(WHAT TO DO) Would you retype, exactly and without the pictures, the lines between the line holding "Build this scene" and the line holding "PI = math.pi", inclusive, and nothing else?

(EXERCISE MATERIAL)
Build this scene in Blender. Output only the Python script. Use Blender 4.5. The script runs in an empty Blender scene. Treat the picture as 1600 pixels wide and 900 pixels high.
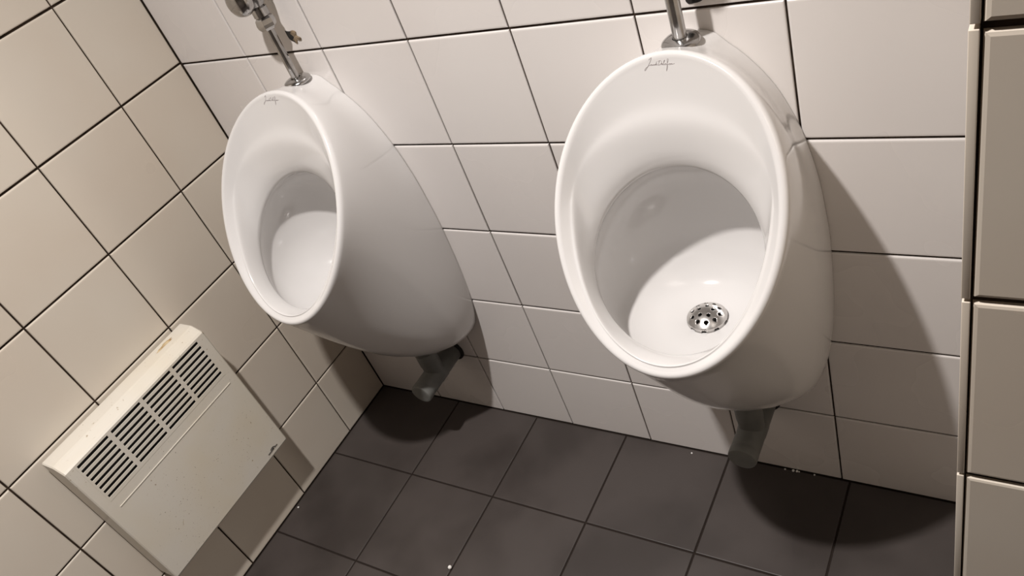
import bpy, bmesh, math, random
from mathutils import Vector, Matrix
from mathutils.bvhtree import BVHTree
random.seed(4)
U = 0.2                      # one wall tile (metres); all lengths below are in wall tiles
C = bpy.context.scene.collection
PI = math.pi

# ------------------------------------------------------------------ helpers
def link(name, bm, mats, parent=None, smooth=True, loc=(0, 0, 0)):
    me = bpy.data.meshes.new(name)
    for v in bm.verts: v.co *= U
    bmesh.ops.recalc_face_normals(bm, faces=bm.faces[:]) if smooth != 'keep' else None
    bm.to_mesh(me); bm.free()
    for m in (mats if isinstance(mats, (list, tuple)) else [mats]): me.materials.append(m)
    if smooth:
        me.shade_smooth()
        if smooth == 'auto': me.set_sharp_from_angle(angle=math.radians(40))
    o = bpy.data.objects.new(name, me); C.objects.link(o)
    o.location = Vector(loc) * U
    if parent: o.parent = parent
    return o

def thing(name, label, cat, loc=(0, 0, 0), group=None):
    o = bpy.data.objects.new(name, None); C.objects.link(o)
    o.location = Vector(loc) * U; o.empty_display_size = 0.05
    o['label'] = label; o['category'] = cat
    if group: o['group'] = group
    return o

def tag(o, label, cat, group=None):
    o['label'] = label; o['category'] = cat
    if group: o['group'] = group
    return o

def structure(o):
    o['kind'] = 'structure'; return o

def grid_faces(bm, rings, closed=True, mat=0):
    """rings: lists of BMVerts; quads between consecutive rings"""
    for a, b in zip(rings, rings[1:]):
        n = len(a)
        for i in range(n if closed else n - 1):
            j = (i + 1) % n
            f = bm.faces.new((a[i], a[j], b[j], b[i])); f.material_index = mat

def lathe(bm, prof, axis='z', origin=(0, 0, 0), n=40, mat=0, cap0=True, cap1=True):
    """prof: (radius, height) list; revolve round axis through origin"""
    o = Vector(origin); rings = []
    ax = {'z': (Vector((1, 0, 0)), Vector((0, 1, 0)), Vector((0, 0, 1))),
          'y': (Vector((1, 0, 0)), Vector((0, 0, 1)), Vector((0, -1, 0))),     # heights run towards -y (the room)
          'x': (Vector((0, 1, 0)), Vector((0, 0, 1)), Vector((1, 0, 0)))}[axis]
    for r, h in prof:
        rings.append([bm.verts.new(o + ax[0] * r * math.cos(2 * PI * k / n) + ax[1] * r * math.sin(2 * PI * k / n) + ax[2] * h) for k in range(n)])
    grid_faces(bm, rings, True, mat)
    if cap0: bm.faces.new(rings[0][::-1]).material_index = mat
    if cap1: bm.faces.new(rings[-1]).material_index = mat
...
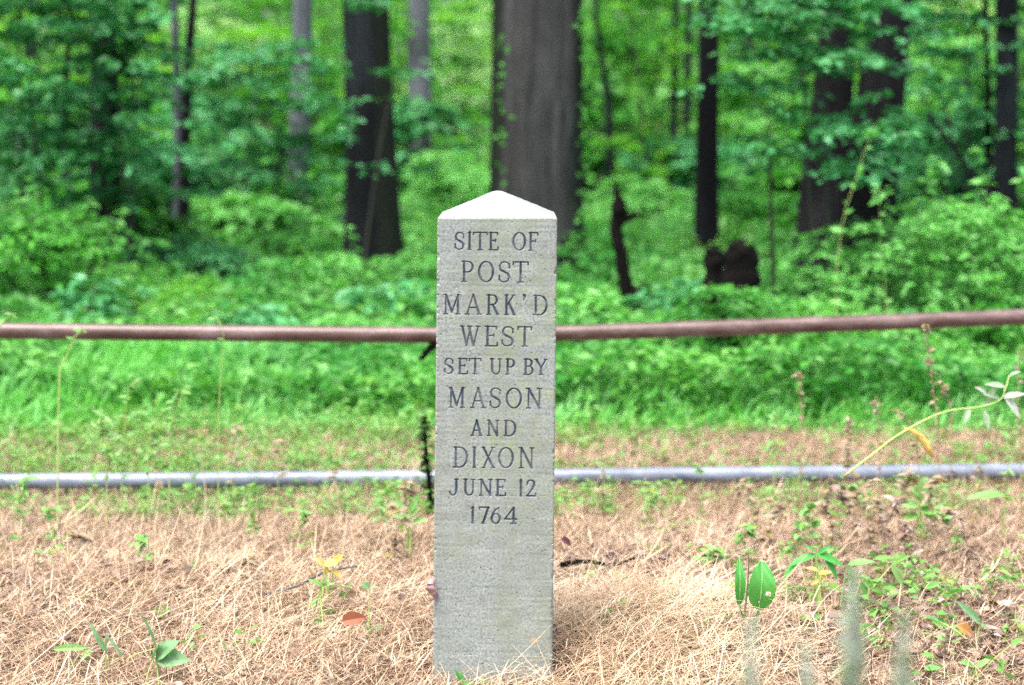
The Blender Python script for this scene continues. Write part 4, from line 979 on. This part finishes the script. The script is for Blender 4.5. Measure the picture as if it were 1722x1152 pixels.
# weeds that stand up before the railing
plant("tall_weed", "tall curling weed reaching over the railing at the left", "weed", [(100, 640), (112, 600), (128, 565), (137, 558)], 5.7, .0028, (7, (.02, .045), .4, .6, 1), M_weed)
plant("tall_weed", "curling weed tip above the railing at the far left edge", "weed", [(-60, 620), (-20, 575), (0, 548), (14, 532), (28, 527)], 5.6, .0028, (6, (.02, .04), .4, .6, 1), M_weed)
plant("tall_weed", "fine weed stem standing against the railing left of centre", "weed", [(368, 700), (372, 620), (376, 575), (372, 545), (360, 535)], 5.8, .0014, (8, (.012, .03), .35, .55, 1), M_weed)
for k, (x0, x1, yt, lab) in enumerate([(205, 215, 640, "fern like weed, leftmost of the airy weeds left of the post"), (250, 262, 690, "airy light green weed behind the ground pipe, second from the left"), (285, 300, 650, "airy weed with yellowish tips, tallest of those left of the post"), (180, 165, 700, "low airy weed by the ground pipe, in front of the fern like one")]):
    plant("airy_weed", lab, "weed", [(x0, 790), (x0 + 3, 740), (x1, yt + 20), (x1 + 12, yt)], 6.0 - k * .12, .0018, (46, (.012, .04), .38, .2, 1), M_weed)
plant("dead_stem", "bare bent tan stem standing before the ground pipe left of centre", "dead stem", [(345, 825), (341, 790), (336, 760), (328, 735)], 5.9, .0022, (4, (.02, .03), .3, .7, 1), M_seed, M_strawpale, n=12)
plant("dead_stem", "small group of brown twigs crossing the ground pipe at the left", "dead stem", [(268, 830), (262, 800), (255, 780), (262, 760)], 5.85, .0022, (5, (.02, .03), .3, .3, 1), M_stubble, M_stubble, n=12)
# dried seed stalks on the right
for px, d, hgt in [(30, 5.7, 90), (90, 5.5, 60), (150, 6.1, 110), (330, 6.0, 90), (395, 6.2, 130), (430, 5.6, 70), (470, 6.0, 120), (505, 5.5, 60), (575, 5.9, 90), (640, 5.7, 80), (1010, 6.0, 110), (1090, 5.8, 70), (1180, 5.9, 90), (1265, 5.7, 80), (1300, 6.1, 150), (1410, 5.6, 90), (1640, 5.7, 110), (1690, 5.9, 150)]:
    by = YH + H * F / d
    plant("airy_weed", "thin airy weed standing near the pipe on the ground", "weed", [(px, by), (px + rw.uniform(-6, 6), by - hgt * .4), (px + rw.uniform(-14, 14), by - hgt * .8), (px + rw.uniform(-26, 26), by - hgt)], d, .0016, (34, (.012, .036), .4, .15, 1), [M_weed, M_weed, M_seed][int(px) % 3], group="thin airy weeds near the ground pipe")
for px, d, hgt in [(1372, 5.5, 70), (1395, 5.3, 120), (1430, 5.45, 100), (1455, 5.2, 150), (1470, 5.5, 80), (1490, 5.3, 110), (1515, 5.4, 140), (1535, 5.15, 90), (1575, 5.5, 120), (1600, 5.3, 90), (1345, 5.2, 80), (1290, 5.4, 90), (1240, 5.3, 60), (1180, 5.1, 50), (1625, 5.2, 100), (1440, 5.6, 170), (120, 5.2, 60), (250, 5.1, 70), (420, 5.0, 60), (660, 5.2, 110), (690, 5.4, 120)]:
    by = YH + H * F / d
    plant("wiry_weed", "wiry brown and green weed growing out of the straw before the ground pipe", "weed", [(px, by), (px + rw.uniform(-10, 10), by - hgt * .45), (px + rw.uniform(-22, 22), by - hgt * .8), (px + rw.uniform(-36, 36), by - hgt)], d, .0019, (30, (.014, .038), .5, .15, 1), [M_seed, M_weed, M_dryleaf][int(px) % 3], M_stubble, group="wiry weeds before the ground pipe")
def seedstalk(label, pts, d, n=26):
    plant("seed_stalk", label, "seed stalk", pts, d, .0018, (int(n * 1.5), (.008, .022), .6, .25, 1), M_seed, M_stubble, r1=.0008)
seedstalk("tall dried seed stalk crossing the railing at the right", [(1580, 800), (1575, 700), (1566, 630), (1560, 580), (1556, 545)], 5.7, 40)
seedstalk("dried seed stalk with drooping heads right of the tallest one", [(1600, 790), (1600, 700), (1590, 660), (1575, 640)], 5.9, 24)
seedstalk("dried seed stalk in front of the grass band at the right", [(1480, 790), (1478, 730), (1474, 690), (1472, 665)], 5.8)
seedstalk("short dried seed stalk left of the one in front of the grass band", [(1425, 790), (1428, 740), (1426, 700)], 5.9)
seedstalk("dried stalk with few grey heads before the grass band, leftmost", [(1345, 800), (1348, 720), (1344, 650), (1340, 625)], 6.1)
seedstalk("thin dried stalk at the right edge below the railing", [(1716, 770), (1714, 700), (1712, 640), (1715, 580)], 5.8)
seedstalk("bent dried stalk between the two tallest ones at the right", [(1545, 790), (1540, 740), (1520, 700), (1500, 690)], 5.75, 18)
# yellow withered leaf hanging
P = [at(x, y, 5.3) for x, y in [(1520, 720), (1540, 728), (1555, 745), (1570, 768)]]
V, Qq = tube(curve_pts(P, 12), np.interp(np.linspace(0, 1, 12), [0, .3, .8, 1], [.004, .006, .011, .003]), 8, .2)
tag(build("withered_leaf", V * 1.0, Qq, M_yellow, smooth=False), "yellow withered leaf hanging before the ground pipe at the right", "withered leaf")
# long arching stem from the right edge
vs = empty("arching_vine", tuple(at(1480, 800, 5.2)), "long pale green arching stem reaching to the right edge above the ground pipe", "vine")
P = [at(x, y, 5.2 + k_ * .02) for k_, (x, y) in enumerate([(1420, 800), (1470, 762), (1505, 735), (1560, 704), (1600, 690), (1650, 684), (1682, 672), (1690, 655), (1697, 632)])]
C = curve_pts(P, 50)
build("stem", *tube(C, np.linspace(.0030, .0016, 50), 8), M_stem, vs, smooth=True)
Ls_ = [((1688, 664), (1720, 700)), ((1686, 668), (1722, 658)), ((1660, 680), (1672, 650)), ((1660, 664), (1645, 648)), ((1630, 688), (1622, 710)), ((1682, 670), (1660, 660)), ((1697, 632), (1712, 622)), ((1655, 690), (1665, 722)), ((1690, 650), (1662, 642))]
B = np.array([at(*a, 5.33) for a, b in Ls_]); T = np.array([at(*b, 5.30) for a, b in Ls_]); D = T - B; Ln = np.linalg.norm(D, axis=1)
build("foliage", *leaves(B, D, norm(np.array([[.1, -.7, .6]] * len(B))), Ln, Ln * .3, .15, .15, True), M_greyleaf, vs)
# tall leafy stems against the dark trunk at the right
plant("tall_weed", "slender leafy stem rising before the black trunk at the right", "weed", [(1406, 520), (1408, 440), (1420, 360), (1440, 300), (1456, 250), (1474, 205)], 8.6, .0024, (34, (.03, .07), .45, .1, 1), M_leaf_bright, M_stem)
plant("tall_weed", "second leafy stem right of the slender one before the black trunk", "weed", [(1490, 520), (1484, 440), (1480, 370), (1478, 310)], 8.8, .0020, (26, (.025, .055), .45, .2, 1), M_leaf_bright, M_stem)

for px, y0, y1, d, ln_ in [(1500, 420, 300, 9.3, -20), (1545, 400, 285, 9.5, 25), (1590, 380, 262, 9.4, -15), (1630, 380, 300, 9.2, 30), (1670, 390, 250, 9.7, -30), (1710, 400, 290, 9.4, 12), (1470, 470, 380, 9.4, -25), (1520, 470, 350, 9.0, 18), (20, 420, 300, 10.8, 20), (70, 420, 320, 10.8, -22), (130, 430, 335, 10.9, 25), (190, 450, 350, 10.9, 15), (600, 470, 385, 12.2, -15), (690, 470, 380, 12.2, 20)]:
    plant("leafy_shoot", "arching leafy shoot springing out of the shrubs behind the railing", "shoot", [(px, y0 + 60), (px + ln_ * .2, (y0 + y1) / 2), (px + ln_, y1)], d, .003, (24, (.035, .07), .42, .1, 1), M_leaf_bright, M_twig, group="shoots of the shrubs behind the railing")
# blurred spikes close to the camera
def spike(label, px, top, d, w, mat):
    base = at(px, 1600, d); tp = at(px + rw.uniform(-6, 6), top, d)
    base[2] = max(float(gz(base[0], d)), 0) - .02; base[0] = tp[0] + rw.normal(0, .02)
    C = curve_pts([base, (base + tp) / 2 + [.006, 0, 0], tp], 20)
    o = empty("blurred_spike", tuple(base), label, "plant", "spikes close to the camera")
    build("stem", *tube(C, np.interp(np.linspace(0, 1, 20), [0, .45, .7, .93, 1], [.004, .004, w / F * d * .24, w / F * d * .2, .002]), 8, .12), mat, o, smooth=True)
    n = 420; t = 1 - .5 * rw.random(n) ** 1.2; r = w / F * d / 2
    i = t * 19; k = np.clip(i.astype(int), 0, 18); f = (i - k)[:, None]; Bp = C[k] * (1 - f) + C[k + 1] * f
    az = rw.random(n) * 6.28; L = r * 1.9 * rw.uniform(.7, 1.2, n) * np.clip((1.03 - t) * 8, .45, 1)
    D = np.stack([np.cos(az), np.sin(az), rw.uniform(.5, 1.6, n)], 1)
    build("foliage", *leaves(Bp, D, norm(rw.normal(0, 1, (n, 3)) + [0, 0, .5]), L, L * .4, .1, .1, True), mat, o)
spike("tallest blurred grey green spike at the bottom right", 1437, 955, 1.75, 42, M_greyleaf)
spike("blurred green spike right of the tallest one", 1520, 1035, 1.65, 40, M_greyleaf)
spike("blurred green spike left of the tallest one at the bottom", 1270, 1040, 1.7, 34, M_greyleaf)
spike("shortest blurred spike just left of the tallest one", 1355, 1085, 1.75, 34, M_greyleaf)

(RESULT OF THE EXERCISE)
Build this scene in Blender. Output only the Python script. Use Blender 4.5. The script runs in an empty Blender scene. Treat the picture as 1600 pixels wide and 900 pixels high.
import bpy, bmesh, math, random
from mathutils import Vector, Matrix
from mathutils.bvhtree import BVHTree
random.seed(4)
U = 0.2                      # one wall tile (metres); all lengths below are in wall tiles
C = bpy.context.scene.collection
PI = math.pi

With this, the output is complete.